Yet Another Journal

Nostalgia, DVDs, old movies, television, OTR, fandom, good news and bad, picks, pans,
cute budgie stories, cute terrier stories, and anything else I can think of.


 Contact me at theyoungfamily (at) earthlink (dot) net

. . . . .
. . . . .  

 
 
» Thursday, January 09, 2003
E-books: Katy Complete

Back in junior high I found a double set of Susan Coolidge's What Katy Did books in the library and was in heaven.

If you like Victoriana and Louisa May Alcott, Katy may be for you. Katy Carr (and her sisters and brothers Clover, Elsie, Dorry, Joanna--called Johnnie--and Phil) appear in five books all told.

Katy Carr makes Jo March look like a piker. She is always in trouble, whether tearing her clothes in rough plays, making friends with inappropriate people, or devising new games that get everyone in trouble. Her Aunt Izzie (Mamma Carr is dead; father is a doctor and often out) must handle this wild child as best she can--until Katy disobeys once too often. She takes a forbidden swing ride (the swing is unsafe), falls, and injures her back so badly that she is bedridden for two years. Aunt Izzie and saintly cousin Helen help Katy to conquer her wilfulness in fine Victorian style.

In What Katy Did at School, Katy and Clover go to boarding school in Connecticut at the prodding of their cousin Mrs. Page and her obnoxious daughter Lilly. The person who gets into scrapes in this offering is their schoolmate "Rose Red," who is now more interesting than a tame Katy and placid Clover with her antics. I found many the fun parts in this book to be some of the word/writing games the girls play at their club meetings; they are, like the poems written for Valentine's Day in What Katy Did, quite creative and enjoyable.

When I went out to buy Katy on my own, I also found What Katy Did Next, about Katy's adventures in Europe as a companion for their neighbor, Mrs. Ashe and her little girl, Amy.
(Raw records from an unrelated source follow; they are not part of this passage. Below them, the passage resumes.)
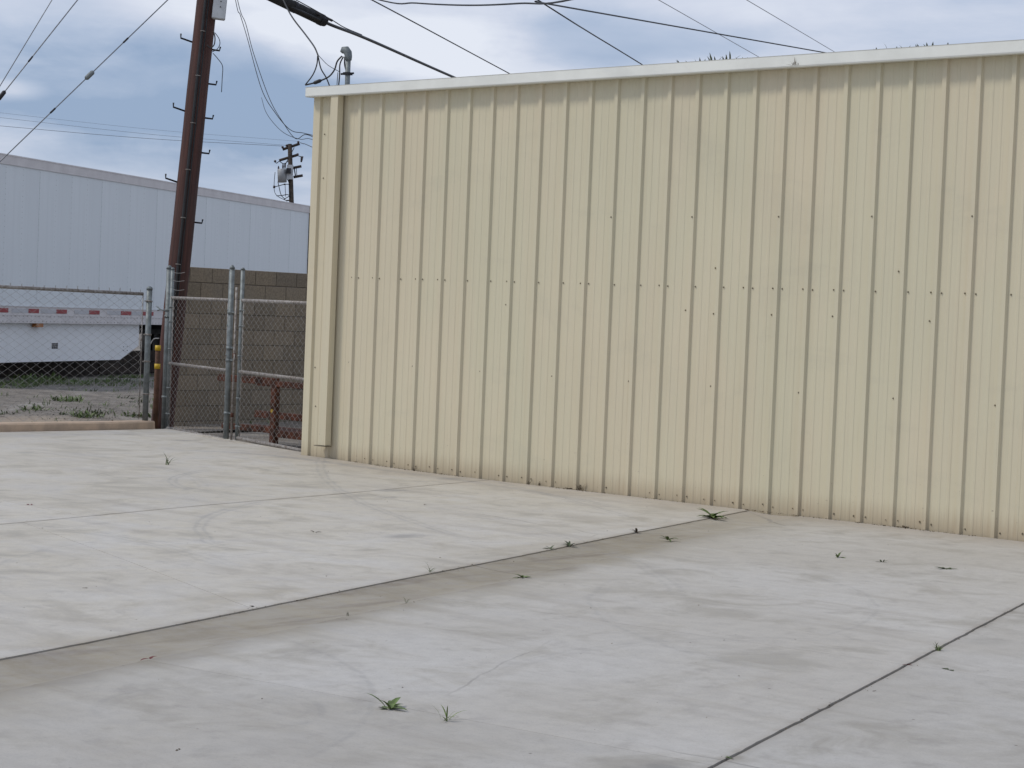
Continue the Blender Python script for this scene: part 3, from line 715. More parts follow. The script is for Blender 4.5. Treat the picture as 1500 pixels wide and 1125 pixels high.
# cable run down the face
def pf(ang, r_, z): 
    return tocam*(math.cos(ang)*r_) + side*(math.sin(ang)*r_) + Vector((0, 0, z))
bm = B(); tube(bm, [pf(-.12+.03*math.sin(z), .150-.0028*z, z) for z in zz_[2:]], .019, 8)
tube(bm, [pf(-.12+.28+.02*math.sin(z*1.7), .145-.0028*z, z) for z in zz_[3:]], .010, 6); link('riser_cable', bm, M['black'], up)
for py in (48, 113, 182, 250, 320, 388):
    z = along(py); bm = B(); tube(bm, [pf(-.32, .147-.0028*z, z), pf(-.12, .175-.0028*z, z), pf(.12, .15-.0028*z, z)], .006, 6); link('cable_strap', bm, M['galv_old'], up)
for s_, rows in ((1, (64, 114, 164, 215, 317)), (-1, (57, 158, 262))):
    for py in rows:
        z = along(py)-.06; r0 = .13-.0028*z
        bm = B(); a_ = side*s_; 
        if s_ > 0: pts = [a_*r0, a_*(r0+.105), a_*(r0+.112)+Vector((0, 0, .05))]
        else: pts = [a_*r0, a_*(r0+.16)+Vector((0, 0, .035)), a_*(r0+.165)+Vector((0, 0, .09))]
        tube(bm, [p+Vector((0, 0, z)) for p in pts], .0125, 6); link('climbing_step', bm, M['iron'], up)
# terminal box
tb0, tb1 = along(28), along(-75)
bm = B(); c_ = tocam*.12 + side*.165
mtx = Matrix.Translation(c_) @ Matrix(((side.x, tocam.x, 0, 0), (side.y, tocam.y, 0, 0), (0, 0, 1, 0), (0, 0, 0, 1)))
box(bm, -.085, .085, -.07, .07, tb0, tb1, mtx); bevel(bm, .008, 2); tbx = link('terminal_box', bm, M['white_box'], up)
for py in (11, 3, -8):
    bm = B(); zc = along(py); pp = mtx @ Vector((.01, .07, 0)); n_ = tocam
    tube(bm, [Vector((pp.x, pp.y, zc)), Vector((pp.x, pp.y, zc))+n_*.006], .008, 8); link('vent_hole', bm, M['black'], tbx)
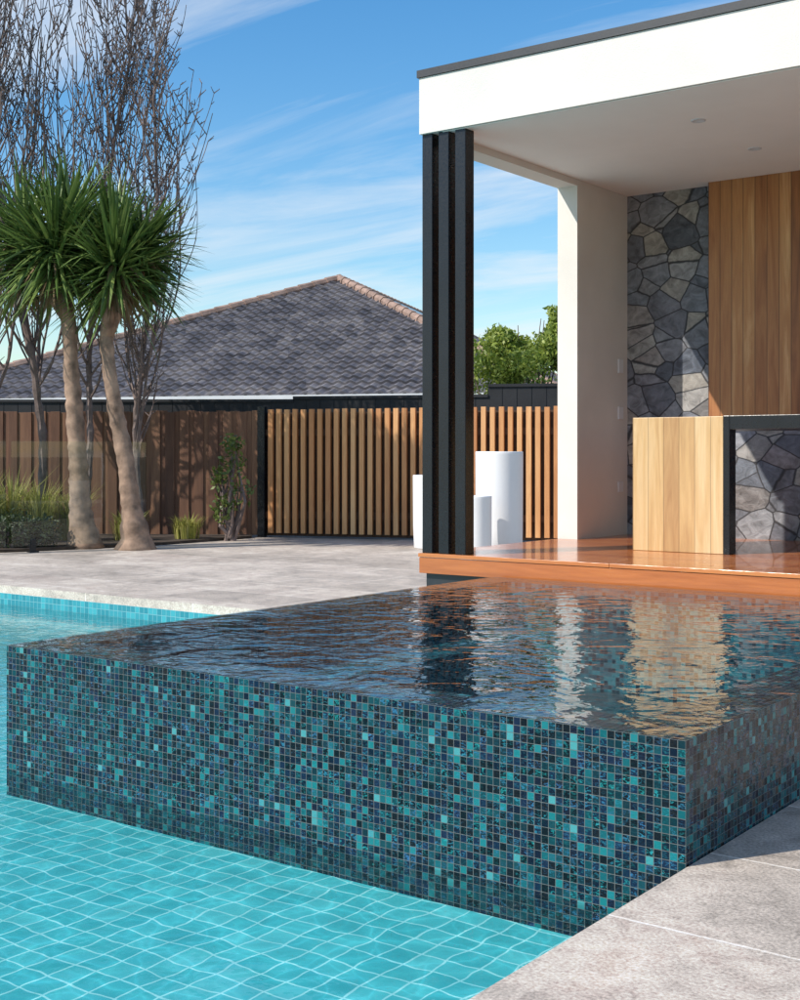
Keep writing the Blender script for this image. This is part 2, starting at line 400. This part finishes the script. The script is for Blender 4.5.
# ------------------------------------------------------------------ fences
def frame(p,q):
    d=(q-p); L=d.length; d.normalize(); n=Vector((-d.y,d.x,0))
    M=Matrix(((d.x,n.x,0,p.x),(d.y,n.y,0,p.y),(0,0,1,0),(0,0,0,1))); return M,L
f=empty('timber_batten_fence')
M,L=frame(S(-1.80,17.34),S(6.5,14.85))
b=MB(); x=0.06
while x<L:
    w_=R.uniform(0.060,0.067); b.box(x,x+w_,-.045+R.uniform(-.003,.003),0.01,0.06,1.70+R.uniform(-.006,.006),M); x+=0.116
b.obj('battens',battenwood,f,bevel=0.002)
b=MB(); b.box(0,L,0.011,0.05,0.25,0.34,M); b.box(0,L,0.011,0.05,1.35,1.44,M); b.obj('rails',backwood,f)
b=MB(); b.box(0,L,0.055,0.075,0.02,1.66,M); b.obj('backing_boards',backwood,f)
b=MB(); b.box(-.09,0.01,-.05,.05,0,1.74,M); b.obj('black_end_post',black_metal,f)
f=empty('timber_paling_fence')
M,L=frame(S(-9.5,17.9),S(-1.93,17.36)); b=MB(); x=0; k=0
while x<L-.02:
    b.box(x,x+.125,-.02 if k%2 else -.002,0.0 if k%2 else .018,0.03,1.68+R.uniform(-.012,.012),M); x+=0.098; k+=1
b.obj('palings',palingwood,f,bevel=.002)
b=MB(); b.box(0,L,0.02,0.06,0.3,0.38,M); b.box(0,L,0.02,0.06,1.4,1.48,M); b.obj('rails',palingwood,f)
f=empty('black_boundary_fence')
b=MB()
for p,q,h in ((S(-12,18.6),S(-1.5,18.3),1.84),(S(-1.5,18.3),S(1.2,17.7),1.88),(S(1.2,17.7),S(7,16.6),2.02)):
    M,L=frame(p,q); x=0
    while x<L:
        b.box(x,x+.19,-.01,.01,0,h,M); b.box(x+.19,x+.2,-.004,.004,0,h,M); x+=.2
    b.box(0,L,-.03,.03,h,h+.04,M)
b.obj('panels',black_fence,f)

# glass pool fence
gl=NT('fence_glass'); gl.n.remove(gl.b)
tr=gl.new('ShaderNodeBsdfTransparent'); tr.inputs[0].default_value=(0.95,0.98,0.97,1)
g2=gl.new('ShaderNodeBsdfGlossy'); g2.inputs['Roughness'].default_value=0.0
F=gl.schlick(0.03)
mx=gl.new('ShaderNodeMixShader'); gl.l.new(F,mx.inputs[0]); gl.l.new(tr.outputs[0],mx.inputs[1]); gl.l.new(g2.outputs[0],mx.inputs[2]); gl.l.new(mx.outputs[0],gl.out.inputs[0])
f=empty('glass_pool_fence')
pts=[(-7.6,13.2),(-5.75,13.75),(-4.35,14.45),(-3.0,15.5)]
bg=MB(); bs=MB()
for a,d in zip(pts[:-1],pts[1:]):
    M,L=frame(S(*a),S(*d)); bg.box(0.03,L-.03,-.005,.005,0.07,1.25,M)
    for x in (0.28,L-.28):
        bs.box(x-.03,x+.03,-.03,.03,0.0,0.15,M); bs.box(x-.055,x+.055,-.055,.055,0,0.012,M)
bg.obj('panels',gl.mat,f); bs.obj('spigots',black_metal,f,bevel=.004)

# garden bed
b=MB()
gp=[(-12,12.6),(-7.6,13.35),(-5.75,13.95),(-4.3,14.65),(-2.95,15.7),(-1.95,17.1),(-1.95,17.33),(-12,18.0)]
b.quad([S(x,z,0.035) for x,z in gp])
for i in range(5): b.quad([S(*gp[i],0.035),S(*gp[i+1],0.035),S(*gp[i+1],-.01),S(*gp[i],-.01)])
b.obj('garden_bed',soil)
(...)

Katy has many adventures before Amy succumbs to typhoid fever; while nursing the child back to health, Katy is introduced to Mrs. Ashe's brother Ned Worthington, a Naval officer and...well, you can guess what Katy did next!

I knew nothing more about sequels until I found a 4-volume compilation which included a fourth book, Clover. Formerly staid Clover and the youngest Carr child, Phil, are sent out to Colorado for Phil's failing health. While Phil recovers, a lively and self-sufficient Clover attracts men like the real thing attracts bees: Geoff Templestowe, an Englishman who has taken up cattle ranching, and Clarence Page, once insufferable brother to the insufferable Lilly (Lilly hasn't died; Clarence just reformed).

A year or so ago I was surprised to find there was a fifth book in the series, In the High Valley. Alas, there was no magic compilation this time and all copies on Bookfinder.com were in the three figure range. Imagine my delight when I found In the High Valley on an e-book site just recently.

Nothing very exciting happens in Valley, but there are some very humorous sequences where a staid English girl finds out her misconceptions about America and Americans are wildly off-center and Coolidge wraps up all the threads of her story (except for marrying Phil off, but he intimates he is interested in Amy Ashe) with loving marriages for all (the entire family, in fact, except for Dorry and his new wife, end up living in Colorado).

Oh, after five books and several years, we finally also find out what Dorry's real name is: Theodore!